### Data excerpt
------
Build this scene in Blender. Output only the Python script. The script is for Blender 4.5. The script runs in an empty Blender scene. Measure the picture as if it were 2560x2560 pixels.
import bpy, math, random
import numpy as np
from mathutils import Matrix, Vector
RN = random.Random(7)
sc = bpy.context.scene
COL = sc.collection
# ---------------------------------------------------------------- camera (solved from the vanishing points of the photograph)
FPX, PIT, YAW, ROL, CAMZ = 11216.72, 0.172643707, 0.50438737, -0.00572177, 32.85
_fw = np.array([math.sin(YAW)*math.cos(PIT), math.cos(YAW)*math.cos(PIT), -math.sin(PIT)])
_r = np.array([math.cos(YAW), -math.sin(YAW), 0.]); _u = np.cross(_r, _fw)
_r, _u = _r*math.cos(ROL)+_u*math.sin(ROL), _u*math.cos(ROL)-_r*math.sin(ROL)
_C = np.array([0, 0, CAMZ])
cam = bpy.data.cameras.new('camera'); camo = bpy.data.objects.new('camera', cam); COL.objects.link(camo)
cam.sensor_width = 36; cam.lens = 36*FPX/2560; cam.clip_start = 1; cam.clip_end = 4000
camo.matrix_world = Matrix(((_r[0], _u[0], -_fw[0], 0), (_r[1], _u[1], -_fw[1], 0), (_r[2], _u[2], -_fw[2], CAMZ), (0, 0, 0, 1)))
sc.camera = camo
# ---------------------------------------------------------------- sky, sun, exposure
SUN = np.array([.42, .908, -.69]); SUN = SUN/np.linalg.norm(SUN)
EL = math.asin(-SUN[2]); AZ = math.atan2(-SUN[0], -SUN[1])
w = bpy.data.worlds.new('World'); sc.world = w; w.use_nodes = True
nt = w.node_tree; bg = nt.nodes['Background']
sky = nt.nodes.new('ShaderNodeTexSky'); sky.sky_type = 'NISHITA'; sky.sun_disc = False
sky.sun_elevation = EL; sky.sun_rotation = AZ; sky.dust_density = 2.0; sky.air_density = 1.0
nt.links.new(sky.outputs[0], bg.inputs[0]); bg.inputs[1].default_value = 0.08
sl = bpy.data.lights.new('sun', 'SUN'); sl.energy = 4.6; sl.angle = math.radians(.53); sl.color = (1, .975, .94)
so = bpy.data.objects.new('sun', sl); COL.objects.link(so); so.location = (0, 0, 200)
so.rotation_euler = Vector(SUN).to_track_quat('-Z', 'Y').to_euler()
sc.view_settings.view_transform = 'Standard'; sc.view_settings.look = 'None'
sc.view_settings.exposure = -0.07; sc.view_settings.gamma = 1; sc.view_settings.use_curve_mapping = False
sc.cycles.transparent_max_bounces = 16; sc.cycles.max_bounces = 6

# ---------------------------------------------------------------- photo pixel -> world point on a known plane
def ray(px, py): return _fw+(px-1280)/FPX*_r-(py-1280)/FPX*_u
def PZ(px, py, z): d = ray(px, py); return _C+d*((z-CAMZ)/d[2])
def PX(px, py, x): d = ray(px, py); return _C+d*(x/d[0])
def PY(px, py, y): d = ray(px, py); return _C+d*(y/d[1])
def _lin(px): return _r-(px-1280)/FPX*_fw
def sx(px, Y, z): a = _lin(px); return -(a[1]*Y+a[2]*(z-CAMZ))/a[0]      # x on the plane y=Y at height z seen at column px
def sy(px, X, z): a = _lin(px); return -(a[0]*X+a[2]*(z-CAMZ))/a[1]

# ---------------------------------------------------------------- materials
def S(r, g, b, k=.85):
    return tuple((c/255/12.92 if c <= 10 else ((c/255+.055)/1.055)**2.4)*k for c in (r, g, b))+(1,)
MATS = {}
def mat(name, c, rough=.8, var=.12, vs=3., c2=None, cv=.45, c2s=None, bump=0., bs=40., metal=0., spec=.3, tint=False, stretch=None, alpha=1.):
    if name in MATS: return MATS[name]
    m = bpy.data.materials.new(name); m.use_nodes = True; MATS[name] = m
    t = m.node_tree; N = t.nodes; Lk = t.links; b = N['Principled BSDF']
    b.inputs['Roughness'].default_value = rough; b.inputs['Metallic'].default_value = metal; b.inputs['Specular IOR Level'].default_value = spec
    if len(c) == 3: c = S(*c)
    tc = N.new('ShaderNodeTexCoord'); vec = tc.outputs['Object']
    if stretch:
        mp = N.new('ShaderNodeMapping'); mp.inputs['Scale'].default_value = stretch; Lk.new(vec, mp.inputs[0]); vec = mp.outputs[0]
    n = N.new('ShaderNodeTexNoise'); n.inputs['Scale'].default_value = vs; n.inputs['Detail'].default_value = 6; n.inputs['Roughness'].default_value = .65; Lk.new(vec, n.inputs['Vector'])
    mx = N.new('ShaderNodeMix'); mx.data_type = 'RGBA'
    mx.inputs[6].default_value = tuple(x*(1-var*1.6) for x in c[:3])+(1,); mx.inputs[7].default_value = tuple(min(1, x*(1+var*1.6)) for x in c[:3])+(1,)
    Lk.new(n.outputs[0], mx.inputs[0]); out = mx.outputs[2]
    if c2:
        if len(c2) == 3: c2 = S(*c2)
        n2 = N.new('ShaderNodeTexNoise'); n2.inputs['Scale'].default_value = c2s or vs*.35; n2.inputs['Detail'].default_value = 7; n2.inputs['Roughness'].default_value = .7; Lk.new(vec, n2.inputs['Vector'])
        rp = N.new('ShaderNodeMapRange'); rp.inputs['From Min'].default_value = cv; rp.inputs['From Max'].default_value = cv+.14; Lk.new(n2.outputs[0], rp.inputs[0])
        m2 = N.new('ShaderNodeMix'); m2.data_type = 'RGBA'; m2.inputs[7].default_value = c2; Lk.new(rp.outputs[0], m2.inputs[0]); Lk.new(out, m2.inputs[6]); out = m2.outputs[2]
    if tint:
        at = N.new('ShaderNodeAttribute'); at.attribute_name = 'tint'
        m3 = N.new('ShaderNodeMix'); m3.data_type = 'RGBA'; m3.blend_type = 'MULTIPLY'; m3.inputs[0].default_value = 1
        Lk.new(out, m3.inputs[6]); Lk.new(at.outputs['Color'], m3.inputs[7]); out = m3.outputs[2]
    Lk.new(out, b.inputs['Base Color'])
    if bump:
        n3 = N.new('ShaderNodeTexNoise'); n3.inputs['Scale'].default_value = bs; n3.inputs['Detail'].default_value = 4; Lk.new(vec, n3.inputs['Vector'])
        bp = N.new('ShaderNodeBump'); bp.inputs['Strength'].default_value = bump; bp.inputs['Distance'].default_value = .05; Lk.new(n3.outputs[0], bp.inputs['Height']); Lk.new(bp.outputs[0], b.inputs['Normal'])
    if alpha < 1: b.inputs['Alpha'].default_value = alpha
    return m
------
### Given instruction
Extract each line of the material exactly as it stands.

### Solution to this task
Build this scene in Blender. Output only the Python script. The script is for Blender 4.5. The script runs in an empty Blender scene. Measure the picture as if it were 2560x2560 pixels.
import bpy, math, random
import numpy as np
from mathutils import Matrix, Vector
RN = random.Random(7)
sc = bpy.context.scene
COL = sc.collection
# ---------------------------------------------------------------- camera (solved from the vanishing points of the photograph)
FPX, PIT, YAW, ROL, CAMZ = 11216.72, 0.172643707, 0.50438737, -0.00572177, 32.85
_fw = np.array([math.sin(YAW)*math.cos(PIT), math.cos(YAW)*math.cos(PIT), -math.sin(PIT)])
_r = np.array([math.cos(YAW), -math.sin(YAW), 0.]); _u = np.cross(_r, _fw)
_r, _u = _r*math.cos(ROL)+_u*math.sin(ROL), _u*math.cos(ROL)-_r*math.sin(ROL)
_C = np.array([0, 0, CAMZ])
cam = bpy.data.cameras.new('camera'); camo = bpy.data.objects.new('camera', cam); COL.objects.link(camo)
cam.sensor_width = 36; cam.lens = 36*FPX/2560; cam.clip_start = 1; cam.clip_end = 4000
camo.matrix_world = Matrix(((_r[0], _u[0], -_fw[0], 0), (_r[1], _u[1], -_fw[1], 0), (_r[2], _u[2], -_fw[2], CAMZ), (0, 0, 0, 1)))
sc.camera = camo
# ---------------------------------------------------------------- sky, sun, exposure
SUN = np.array([.42, .908, -.69]); SUN = SUN/np.linalg.norm(SUN)
EL = math.asin(-SUN[2]); AZ = math.atan2(-SUN[0], -SUN[1])
w = bpy.data.worlds.new('World'); sc.world = w; w.use_nodes = True
nt = w.node_tree; bg = nt.nodes['Background']
sky = nt.nodes.new('ShaderNodeTexSky'); sky.sky_type = 'NISHITA'; sky.sun_disc = False
sky.sun_elevation = EL; sky.sun_rotation = AZ; sky.dust_density = 2.0; sky.air_density = 1.0
nt.links.new(sky.outputs[0], bg.inputs[0]); bg.inputs[1].default_value = 0.08
sl = bpy.data.lights.new('sun', 'SUN'); sl.energy = 4.6; sl.angle = math.radians(.53); sl.color = (1, .975, .94)
so = bpy.data.objects.new('sun', sl); COL.objects.link(so); so.location = (0, 0, 200)
so.rotation_euler = Vector(SUN).to_track_quat('-Z', 'Y').to_euler()
sc.view_settings.view_transform = 'Standard'; sc.view_settings.look = 'None'
sc.view_settings.exposure = -0.07; sc.view_settings.gamma = 1; sc.view_settings.use_curve_mapping = False
sc.cycles.transparent_max_bounces = 16; sc.cycles.max_bounces = 6

# ---------------------------------------------------------------- photo pixel -> world point on a known plane
def ray(px, py): return _fw+(px-1280)/FPX*_r-(py-1280)/FPX*_u
def PZ(px, py, z): d = ray(px, py); return _C+d*((z-CAMZ)/d[2])
def PX(px, py, x): d = ray(px, py); return _C+d*(x/d[0])
def PY(px, py, y): d = ray(px, py); return _C+d*(y/d[1])
def _lin(px): return _r-(px-1280)/FPX*_fw
def sx(px, Y, z): a = _lin(px); return -(a[1]*Y+a[2]*(z-CAMZ))/a[0]      # x on the plane y=Y at height z seen at column px
def sy(px, X, z): a = _lin(px); return -(a[0]*X+a[2]*(z-CAMZ))/a[1]

# ---------------------------------------------------------------- materials
def S(r, g, b, k=.85):
    return tuple((c/255/12.92 if c <= 10 else ((c/255+.055)/1.055)**2.4)*k for c in (r, g, b))+(1,)
MATS = {}
def mat(name, c, rough=.8, var=.12, vs=3., c2=None, cv=.45, c2s=None, bump=0., bs=40., metal=0., spec=.3, tint=False, stretch=None, alpha=1.):
    if name in MATS: return MATS[name]
    m = bpy.data.materials.new(name); m.use_nodes = True; MATS[name] = m
    t = m.node_tree; N = t.nodes; Lk = t.links; b = N['Principled BSDF']
    b.inputs['Roughness'].default_value = rough; b.inputs['Metallic'].default_value = metal; b.inputs['Specular IOR Level'].default_value = spec
    if len(c) == 3: c = S(*c)
    tc = N.new('ShaderNodeTexCoord'); vec = tc.outputs['Object']
    if stretch:
        mp = N.new('ShaderNodeMapping'); mp.inputs['Scale'].default_value = stretch; Lk.new(vec, mp.inputs[0]); vec = mp.outputs[0]
    n = N.new('ShaderNodeTexNoise'); n.inputs['Scale'].default_value = vs; n.inputs['Detail'].default_value = 6; n.inputs['Roughness'].default_value = .65; Lk.new(vec, n.inputs['Vector'])
    mx = N.new('ShaderNodeMix'); mx.data_type = 'RGBA'
    mx.inputs[6].default_value = tuple(x*(1-var*1.6) for x in c[:3])+(1,); mx.inputs[7].default_value = tuple(min(1, x*(1+var*1.6)) for x in c[:3])+(1,)
    Lk.new(n.outputs[0], mx.inputs[0]); out = mx.outputs[2]
    if c2:
        if len(c2) == 3: c2 = S(*c2)
        n2 = N.new('ShaderNodeTexNoise'); n2.inputs['Scale'].default_value = c2s or vs*.35; n2.inputs['Detail'].default_value = 7; n2.inputs['Roughness'].default_value = .7; Lk.new(vec, n2.inputs['Vector'])
        rp = N.new('ShaderNodeMapRange'); rp.inputs['From Min'].default_value = cv; rp.inputs['From Max'].default_value = cv+.14; Lk.new(n2.outputs[0], rp.inputs[0])
        m2 = N.new('ShaderNodeMix'); m2.data_type = 'RGBA'; m2.inputs[7].default_value = c2; Lk.new(rp.outputs[0], m2.inputs[0]); Lk.new(out, m2.inputs[6]); out = m2.outputs[2]
    if tint:
        at = N.new('ShaderNodeAttribute'); at.attribute_name = 'tint'
        m3 = N.new('ShaderNodeMix'); m3.data_type = 'RGBA'; m3.blend_type = 'MULTIPLY'; m3.inputs[0].default_value = 1
        Lk.new(out, m3.inputs[6]); Lk.new(at.outputs['Color'], m3.inputs[7]); out = m3.outputs[2]
    Lk.new(out, b.inputs['Base Color'])
    if bump:
        n3 = N.new('ShaderNodeTexNoise'); n3.inputs['Scale'].default_value = bs; n3.inputs['Detail'].default_value = 4; Lk.new(vec, n3.inputs['Vector'])
        bp = N.new('ShaderNodeBump'); bp.inputs['Strength'].default_value = bump; bp.inputs['Distance'].default_value = .05; Lk.new(n3.outputs[0], bp.inputs['Height']); Lk.new(bp.outputs[0], b.inputs['Normal'])
    if alpha < 1: b.inputs['Alpha'].default_value = alpha
    return m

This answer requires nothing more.